Fox’s decision to cancel Lucifer after its third season took many by surprise, particularly considering the show’s dedicated fanbase. Initially, Fox pointed to ratings as the primary factor. While Lucifer didn’t necessarily have low ratings, the network’s newer offerings outperformed it. However, this was only part of the picture.

Lucifer started not as a TV show but as a character in the pages of Neil Gaiman’s iconic Sandman series, published by DC Comics. Given that DC’s properties required involvement from Warner Bros. when adapted for the screen, there were inherent complexities and costs associated with the show’s production. Adding to the financial strain, Jerry Bruckheimer, a significant figure in the entertainment industry, was an executive producer, escalating the show’s expenses, according to Looper

Dana Walden, the then-chairperson and CEO of Fox Television Group, shed light on the matter during the 2018 Television Critics Association Press Tour. While acknowledging the role of ratings and audience size in the decision, she also highlighted the economic factors. Walden remarked on the challenges of justifying the costs associated with a show produced by another studio, particularly when factoring in the royalties and fees. In her words, they “couldn’t justify the economics” of paying for a show from an external studio, especially with the added expenses of such high-profile collaborations.

The power of fans: Social media resurrection

The cancellation, however, was met with a massive uproar from its global fanbase. Between May 8 and April 8 of the cancellation year, Twitter witnessed a storm with hashtags #SaveLucifer and #PickUpLucifer, accumulating over 3.64 million tweets and 5.63 million retweets. This movement wasn’t just a trending topic; it was an impassioned plea from fans worldwide, from countries as diverse as Romania, Egypt, and Brazil.

Tom Ellis recalled the poignant moment of learning about the show’s termination. He was amidst a Lucifer fan convention, and the news swiftly turned the mood somber. But this fan-driven turmoil was about to change the fate of Lucifer.

Netflix: Lucifer’s guardian angel

Netflix, known for its unique and original content, saw potential in Lucifer. Rescuing shows from cancellation isn’t new to streaming platforms; shows like The Expanse and The Mindy Project found new homes and audiences after their initial runs. Yet, Netflix’s decision was particularly pioneering as Lucifer was one of the first instances where it adopted a series from a major U.S. broadcast network.

The shift to Netflix brought about some changes. The streaming giant’s seasons had fewer episodes but richer in content. Tom Ellis mentioned that the shorter season allowed the team to focus better on storytelling. In contrast, the show maintained its essence; the freedom from traditional broadcasting standards allowed a deeper dive into the narrative’s mythology. 

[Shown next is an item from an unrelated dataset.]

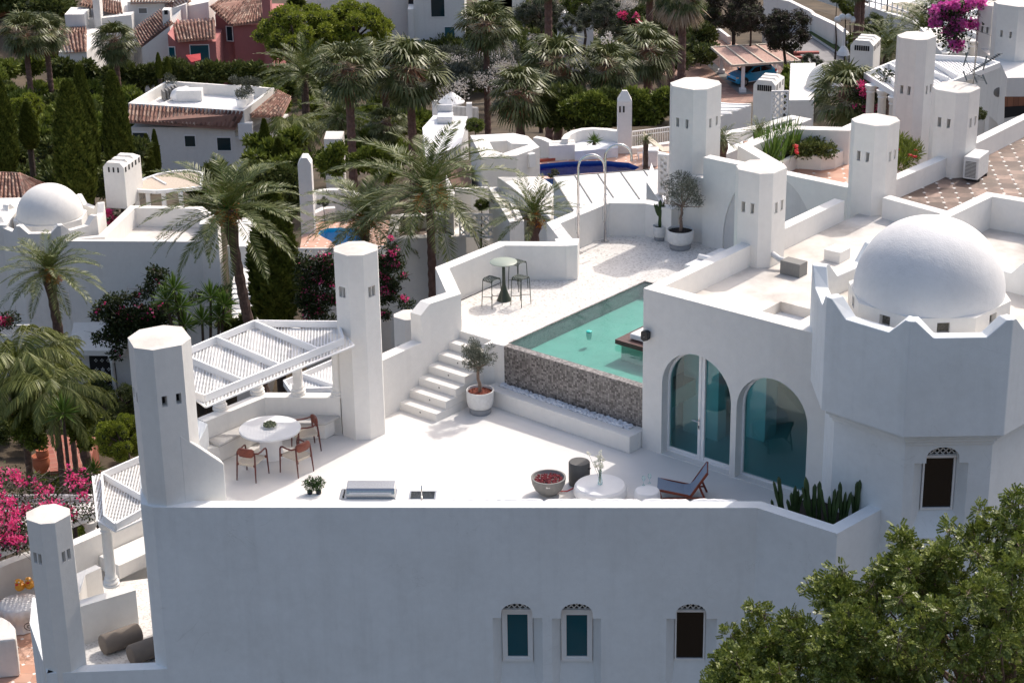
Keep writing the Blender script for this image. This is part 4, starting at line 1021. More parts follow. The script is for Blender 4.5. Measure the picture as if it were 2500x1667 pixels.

A new dawn: Lucifer‘s legacy

The show’s resurrection extended its life and boosted its quality and engagement. Tom Ellis confessed that the cancellation, paradoxically, gave the cast and crew an insight into the show’s immense popularity. They were reinvigorated, producing what Ellis believes to be their best season yet after the revival.

With Netflix’s vast global reach, shows can often find broader audiences, turning seemingly underrated series into sensations. And for Lucifer, the platform didn’t just breathe new life; it amplified its legacy.

One significant takeaway from the Lucifer journey is the impact of fandom and how modern platforms can reshape a show’s trajectory. While ratings and finances are vital in show business, the Lucifer saga shows that fan voices can be powerful enough to challenge executive decisions, heralding a new era in the television landscape.

The story of Lucifer is a testament to fans’ resilience, adaptability, and unwavering passion. Its journey from cancellation to revival reminds us that sometimes, even when faced with the abyss, there’s always a chance for redemption.